President Donald Trump says the United States must “condemn racism, bigotry and white supremacy” after a mass shooting in the state of Texas that authorities said appeared to be a racially motivated hate crime.

A gunman on Saturday killed 20 people, including six Mexican citizens, at a Walmart store in El Paso, close to the border with Mexico. Just a few hours later, another gunman in Dayton, Ohio, killed nine people. Dozens of others were wounded in the attacks.

Investigators believed the shooter in El Paso uploaded a rambling screed online shortly before targeting a busy shopping area, railing against a perceived “invasion” of Hispanics coming into the US.

“The shooter in El Paso posted a manifesto online, consumed by racist hate,” Trump said on Monday in a televised address to the nation from the White House.

“In one voice, our nation must condemn racism, bigotry and white supremacy,” he added. “These sinister ideologies must be defeated. Hate has no place in America.”

The Republican president did not directly address accusations from critics that his anti-immigrant and racially charged comments have contributed to a rise in hate crimes. 

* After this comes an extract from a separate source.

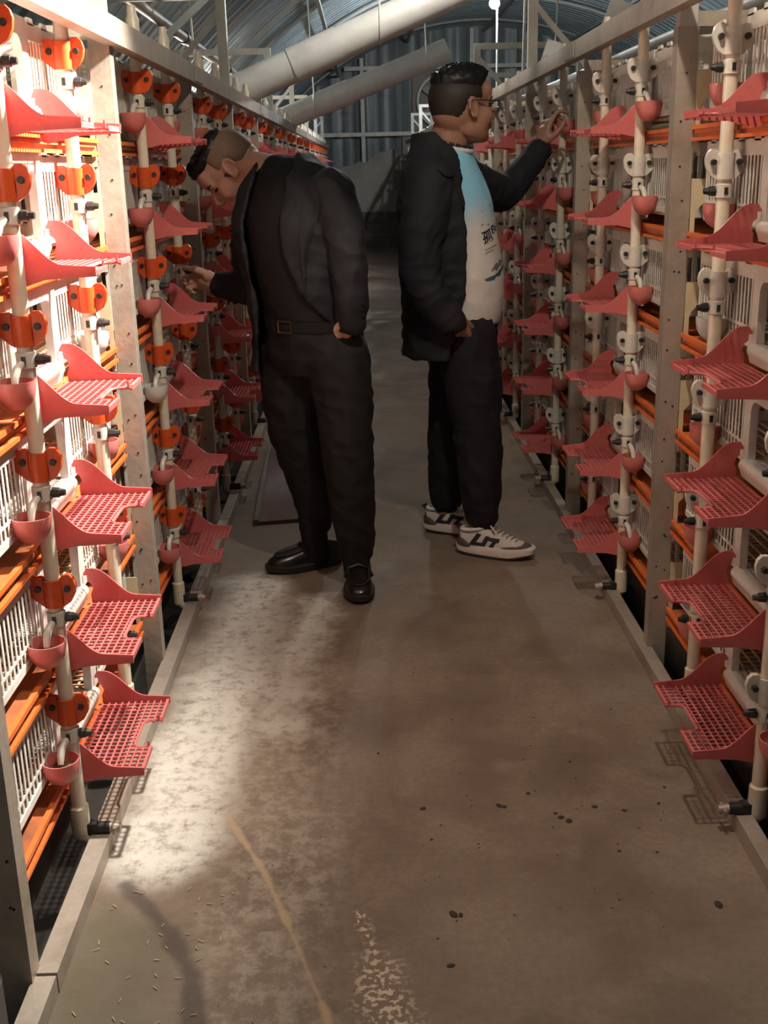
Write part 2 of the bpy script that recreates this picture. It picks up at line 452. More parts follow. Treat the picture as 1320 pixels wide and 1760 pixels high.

Democrats hit hard at Trump on Sunday, with several of the party’s presidential candidates accusing him of white nationalism, “stoking fears and hatred and bigotry”. 

They cited Trump actions like calling migrants trying to enter the US through the southern border an “invasion” and verbal attacks on four Congresswomen of colour, in which he told them to “go back” to their countries of origin.   

On Monday, Trump blamed the nexus of hatred, mental illness and social media for deadly mass shootings.

He directed the Federal Bureau of Investigation to “disrupt hate crimes and domestic terrorism”, and ordered the Department of Justice to propose legislation setting the death penalty for those who commit such crimes. 

He also said the country needs to reform mental health laws to identify disturbed people as well as work with social media companies to detect possible mass shooters.

“We must recognise the internet has provided a dangerous avenue to radicalise disturbed minds and perform demented acts,” he added.